Potentials of energy-active windows with integrated airflow geometries for improved thermal comfort and energy efficiency

Optimizing building envelope systems is essential for improving energy efficiency and indoor thermal comfort, especially in hot climates with high cooling demand. This study evaluates the performance of an Energy-Active Window (EAW) system enhanced with internal airflow-modifying elements. Return air temperature (outflow), outflow–inflow temperature difference (ΔT), and inner glazing temperature were extracted from CFD steady-state simulations, while whole-building energy demand and occupant comfort were assessed via EnergyPlus using the Fanger PMV model.

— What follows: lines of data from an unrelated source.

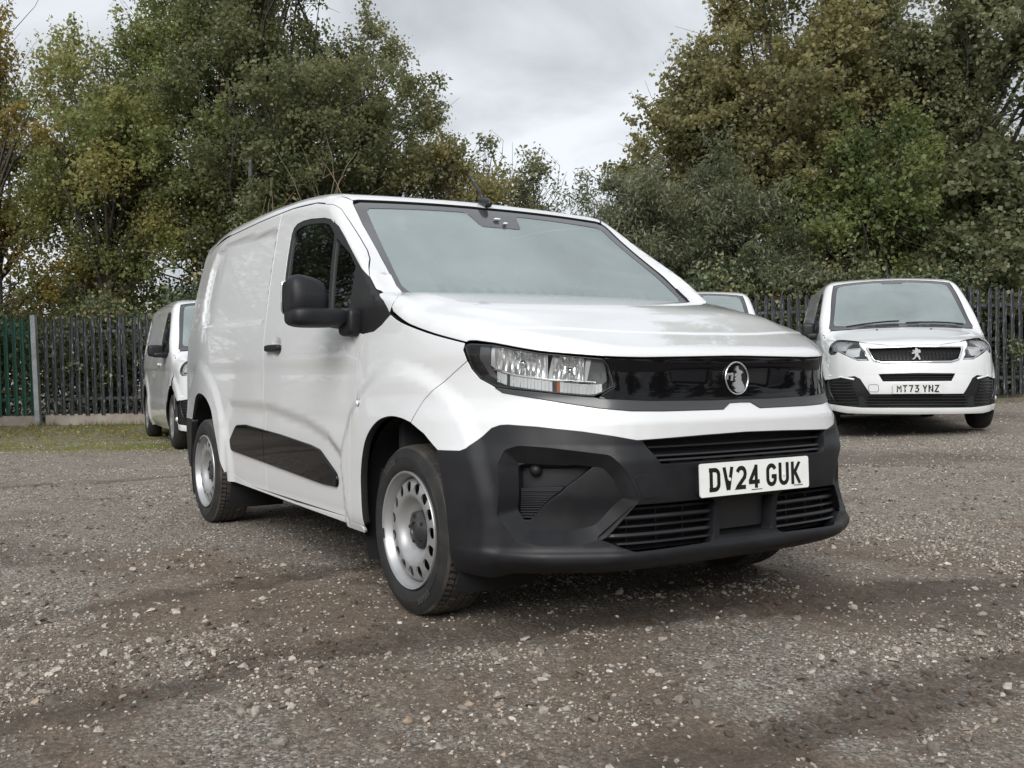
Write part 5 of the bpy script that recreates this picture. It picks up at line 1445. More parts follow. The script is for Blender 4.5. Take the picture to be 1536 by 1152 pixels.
mb = MB(); mb.prism([(x * 1.0, y) for x, y in head], BM @ Matrix.Translation((0.004, 0, .002)), .005); mb.build("emblem_beast", M["badge"], badge)
fl = [(-.047, .018), (-.016, .020), (-.016, .013), (-.020, -.008), (-.026, -.008), (-.022, .012), (-.040, .011), (-.042, -.004), (-.047, -.004)]
mb = MB(); mb.prism(fl, BM @ Matrix.Translation((0, 0, .002)), .003); mb.build("emblem_pennant", M["badge"], badge)

plate(van, "DV24GUK", (.905, 0, .534), (0, 1, 0), (-.03, 0, 1), M["plate"])
MB().box((.885, 0, .534), (.034, .50, .09)).build("plate_mount", M["plastic"], van)

# --- aerial
mb = MB(); mb.add(*superbox((-.885, 0, 1.738), (.12, .034, .045), .75, 24, 12, Matrix.Rotation(.28, 3, 'Y'))); an = mb.build("aerial", M["slat"], van, True)
MB().tube([(-.895, 0, 1.75), (-.93, 0, 1.79), (-1.05, 0, 1.905)], [.010, .008, .005], 8).build("aerial_rod", M["slat"], an, True)

# --- wheels
TYRE_R, TYRE_W, RIM_R = .318, .205, .2205


def tyre_mesh(R=TYRE_R, W=TYRE_W, rim=RIM_R):
    """tread blocks, grooves and bulged sidewalls; outer face towards -y"""
    n = 216; hw = W / 2
    prof = [(rim - .006, -hw + .022), (rim + .004, -hw + .006), (rim + .022, -hw - .003), (rim + .045, -hw - .004), (rim + .047, -hw - .001), (rim + .05, -hw - .0025), (R - .030, -hw + .004), (R - .014, -hw + .010), (R - .006, -hw + .020)]
    tread = []
    for a, c in ((-.080, -.056), (-.048, -.020), (-.012, .012), (.020, .048), (.056, .080)):
        tread += [(R - .008, a - .003, 0), (R - .0004 - .02 * (abs(a) / .08) ** 4 * .25, a, 1), (R - .0004 - .02 * (abs(c) / .08) ** 4 * .25, c, 1), (R - .008, c + .003, 0)]
    pr = [(r, y, 0) for r, y in prof] + tread + [(r, -y, 0) for r, y in prof[::-1]]
    V = []; F = []; k = len(pr)
    for i in range(n):
        a = 2 * math.pi * i / n
        for r, y, tb in pr:
            rr = r
            aa = a + .10 * abs(y) / hw * (1 if y > 0 else 1)
            if tb and abs(y) > .05 and i % 3 == 0: rr -= .008
            if tb and .02 <= abs(y) < .05 and i % 6 == 0: rr -= .007
            V.append((rr * math.cos(aa), y, rr * math.sin(aa)))
    for i in range(n):
        j = (i + 1) % n
        for p in range(k - 1): F.append((i * k + p, i * k + p + 1, j * k + p + 1, j * k + p))
    return V, F


def rim_disc():
    """pressed steel disc with a ring of oval holes"""
    prof = Cur([(.0, .062), (.07, .062), (.078, .058), (.098, .050), (.112, .034), (.122, .022), (.132, .018), (.15, .018), (.170, .021), (.184, .029), (.190, .038), (.195, .046)])
    outer = np.array([(.1945 * math.cos(a), .1945 * math.sin(a)) for a in np.linspace(0, 2 * math.pi, 97)[:-1]])
    holes = []
    for k in range(15):
        a = 2 * math.pi * (k + .35) / 15; ca, sa = math.cos(a), math.sin(a)
        holes.append(np.array([((.1590 + .0215 * math.cos(t)) * ca - .0210 * math.sin(t) * sa, (.1590 + .0215 * math.cos(t)) * sa + .0210 * math.sin(t) * ca) for t in np.linspace(0, 2 * math.pi, 17)[:-1]][::-1]))
    uv, T, rings = triangulate(outer, holes, .0085)
    r = np.hypot(uv[:, 0], uv[:, 1]); y = prof(r); V = np.stack([uv[:, 0], y, uv[:, 1]], 1)
    F = [tuple(t) for t in T]; V = V.tolist()
    for R in rings[1:]:
        b0 = len(V); k = len(R)
        for i in R: V.append((V[i][0] * 1.0, V[i][1] + .007, V[i][2]))
        for i in range(k): F.append((R[i], R[(i + 1) % k], b0 + (i + 1) % k, b0 + i))
    return V, F


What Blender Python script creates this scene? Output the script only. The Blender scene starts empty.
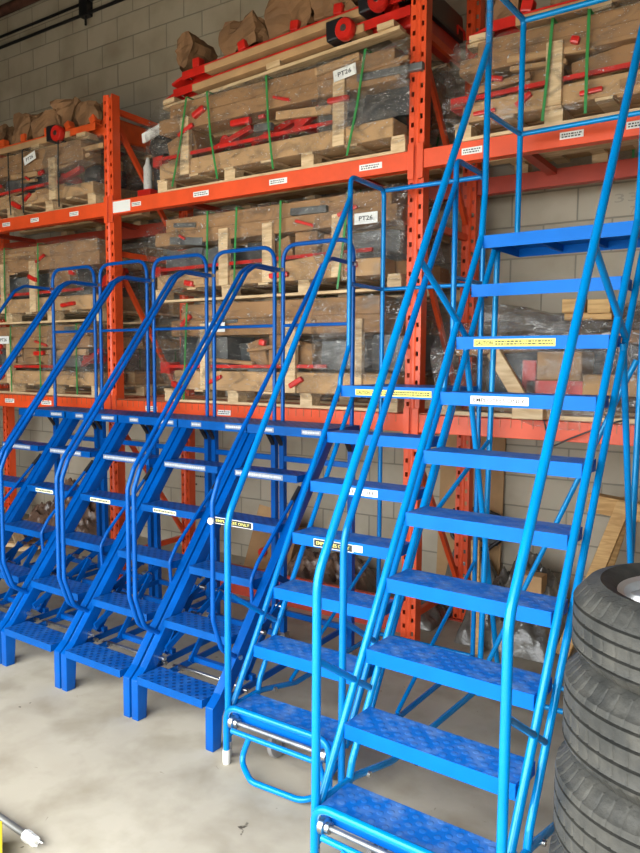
import bpy, bmesh, math, random
from mathutils import Vector, Matrix, noise
R = math.radians
S = bpy.context.scene
col = S.collection

# ---------------------------------------------------------------- camera
cam = bpy.data.cameras.new('camera'); co = bpy.data.objects.new('camera', cam); col.objects.link(co)
F_PX = 740.6
cam.sensor_fit = 'VERTICAL'; cam.sensor_height = 24.0; cam.lens = 24.0 * F_PX / 853.0
cam.clip_start = 0.05; cam.clip_end = 200
yaw, pit, rol = R(34.143), R(4.925), R(0.412)
fw = Vector((-math.sin(yaw)*math.cos(pit), math.cos(yaw)*math.cos(pit), -math.sin(pit)))
rt = Vector((math.cos(yaw), math.sin(yaw), 0)); up = rt.cross(fw)
r2 = rt*math.cos(rol) + up*math.sin(rol); u2 = -rt*math.sin(rol) + up*math.cos(rol)
m = Matrix((r2, u2, -fw)).transposed().to_4x4(); m.translation = Vector((0, 0, 1.907))
co.matrix_world = m
S.camera = co

# ---------------------------------------------------------------- light: daylight through the open loading door behind the camera
w = bpy.data.worlds.new('sky'); S.world = w; w.use_nodes = True
bg = w.node_tree.nodes['Background']
_n = w.node_tree.nodes; _l = w.node_tree.links
_tc = _n.new('ShaderNodeTexCoord'); _sp = _n.new('ShaderNodeSeparateXYZ'); _cr = _n.new('ShaderNodeValToRGB')
_l.new(_tc.outputs['Generated'], _sp.inputs[0]); _l.new(_sp.outputs['Z'], _cr.inputs[0]); _l.new(_cr.outputs[0], bg.inputs[0])
_cr.color_ramp.elements[0].position = 0.0; _cr.color_ramp.elements[0].color = (0.72, 0.76, 0.78, 1)
_cr.color_ramp.elements[1].position = 0.8; _cr.color_ramp.elements[1].color = (1.0, 1.0, 0.98, 1)
bg.inputs[1].default_value = 10.0
pl = bpy.data.lights.new('door_daylight_portal', 'AREA'); pl.shape = 'RECTANGLE'; pl.size = 6.05; pl.size_y = 3.4
pl.cycles.is_portal = True
po = bpy.data.objects.new('door_daylight_portal', pl); col.objects.link(po)
po.location = (-2.575, -0.25, 1.7); po.rotation_euler = (R(90), 0, 0)
S.view_settings.view_transform = 'Standard'; S.view_settings.look = 'None'
S.view_settings.gamma = 1; S.view_settings.use_curve_mapping = False
S.view_settings.exposure = 0.36

# ---------------------------------------------------------------- helpers
def empty(name, loc=(0, 0, 0), rz=0.0, label=None, cat=None, group=None):
    o = bpy.data.objects.new(name, None); col.objects.link(o)
    o.empty_display_size = 0.1
    o.location = loc; o.rotation_euler = (0, 0, rz)
    tag(o, label, cat, group); return o
def tag(o, label=None, cat=None, group=None, kind=None):
    if label: o['label'] = label
    if cat: o['category'] = cat
    if group: o['group'] = group
    if kind: o['kind'] = kind
    return o
def link(name, bm, mats, parent=None, smooth=False, loc=None):
    me = bpy.data.meshes.new(name)
    bmesh.ops.recalc_face_normals(bm, faces=bm.faces[:]) if not getattr(bm, 'keepn', False) else None
    bm.to_mesh(me); bm.free()
    for mt in (mats if isinstance(mats, (list, tuple)) else [mats]): me.materials.append(mt)
    if smooth:
        for p in me.polygons: p.use_smooth = True
        try: me.set_sharp_from_angle(angle=R(40))
        except Exception: pass
    o = bpy.data.objects.new(name, me); col.objects.link(o)
    if parent: o.parent = parent
    if loc: o.location = loc
    return o
def children(o): return [c for c in bpy.data.objects if c.parent == o]
def copy_tree(o, parent=None):
    c = o.copy(); col.objects.link(c)
    if parent: c.parent = parent
    for ch in children(o): copy_tree(ch, c)
    return c
def box(bm, x0, x1, y0, y1, z0, z1, mi=0, rot=None, about=None):
    vs = [bm.verts.new(p) for p in ((x0,y0,z0),(x1,y0,z0),(x1,y1,z0),(x0,y1,z0),(x0,y0,z1),(x1,y0,z1),(x1,y1,z1),(x0,y1,z1))]
    if rot is not None:
        c = Vector(about) if about else Vector(((x0+x1)/2, (y0+y1)/2, (z0+z1)/2))
        for v in vs: v.co = c + rot @ (v.co - c)
    fs = []
    for f in ((0,3,2,1),(4,5,6,7),(0,1,5,4),(1,2,6,5),(2,3,7,6),(3,0,4,7)):
        fc = bm.faces.new([vs[i] for i in f]); fc.material_index = mi; fs.append(fc)
    return vs, fs
def bevel_all(bm, w=0.003, seg=2):
    bmesh.ops.bevel(bm, geom=bm.edges[:], offset=w, segments=seg, affect='EDGES', profile=0.6)
def bar(bm, a, b, w, d, mi=0, upv=(0, 0, 1)):
    """rectangular bar from a to b, w across, d thick"""
    a, b = Vector(a), Vector(b); t = (b-a).normalized(); u = Vector(upv)
    s = t.cross(u)
    if s.length < 1e-4: s = t.cross(Vector((0, 1, 0)))
    s.normalize(); n = s.cross(t).normalized()
    vs = []
    for p in (a, b):
        for i, j in ((-1,-1),(1,-1),(1,1),(-1,1)): vs.append(bm.verts.new(p + s*(w/2*i) + n*(d/2*j)))
    for f in ((0,1,2,3),(7,6,5,4),(0,4,5,1),(1,5,6,2),(2,6,7,3),(3,7,4,0)):
        bm.faces.new([vs[i] for i in f]).material_index = mi
def fillet(pts, r, n=6):
    pts = [Vector(p) for p in pts]; out = [pts[0]]
    for i in range(1, len(pts)-1):
        p, a, b = pts[i], pts[i-1], pts[i+1]
        d1 = (a-p); d2 = (b-p); l1, l2 = d1.length, d2.length; d1.normalize(); d2.normalize()
        ang = d1.angle(d2); rr = r[i] if isinstance(r, (list, tuple)) else r
        t = min(rr/math.tan(ang/2) if ang > 0.01 else 0, l1*0.48, l2*0.48)
        A, B = p+d1*t, p+d2*t
        for k in range(n+1):
            s = k/n; out.append(A*(1-s)**2 + p*2*s*(1-s) + B*s*s)
    out.append(pts[-1]); return out
def tube(bm, pts, r, sides=12, fr=0.0, mi=0, cap=True, closed=False):
    if fr: pts = fillet(pts, fr)
    pts = [Vector(p) for p in pts]
    n = len(pts); rings = []; prev = None
    for i, p in enumerate(pts):
        if closed: t = pts[(i+1) % n] - pts[i-1]
        elif i == 0: t = pts[1]-pts[0]
        elif i == n-1: t = pts[-1]-pts[-2]
        else: t = (pts[i+1]-p).normalized() + (p-pts[i-1]).normalized()
        t.normalize()
        if prev is None:
            s = t.cross(Vector((0, 0, 1)));
            if s.length < 0.1: s = t.cross(Vector((0, 1, 0)))
        else: s = prev - t*prev.dot(t)
        s.normalize(); prev = s; q = t.cross(s)
        rr = r[i] if isinstance(r, (list, tuple)) else r
        rings.append([bm.verts.new(p + s*(rr*math.cos(a)) + q*(rr*math.sin(a))) for a in [2*math.pi*k/sides for k in range(sides)]])
    m_ = n if closed else n-1
    for i in range(m_):
        A, B = rings[i], rings[(i+1) % n]
        for k in range(sides):
            f = bm.faces.new((A[k], A[(k+1) % sides], B[(k+1) % sides], B[k])); f.material_index = mi
    if cap and not closed:
        bm.faces.new(rings[0][::-1]).material_index = mi; bm.faces.new(rings[-1]).material_index = mi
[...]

Optimized EAW configurations were compared to a base case and conventional glazing systems, including double, triple, and Low-E glazing. The square bar design (SA₂), with three bars spaced 0.1 m apart in the outflow slot, showed the best performance, achieving a return air temperature of 39.04 °C and a ΔT of 16.06 °C. Reducing bar spacing to 0.05 m further improved ΔT to 16.45 °C, lowered the inner glazing temperature to 23.3 °C, and reduced the U-value to 0.12 W/m²·K. The optimized EAW reduced cooling demand by 24 % compared to double glazing, 18 % versus triple glazing, 14 % versus double Low-E, and 11 % versus triple Low-E, and 6.16 % over its base case. Comfort analysis confirmed better PMV values (–0.10, 0.07, 0.53) compared to more negative values (–1.46 in double glazing and –1.44 in triple glazing) in conventional systems. These findings identify the SA₂ configuration as a promising strategy for enhancing both energy performance and thermal comfort in energy-active window systems, while demonstrating a competitive advantage over conventional and Low-E glazing technologies.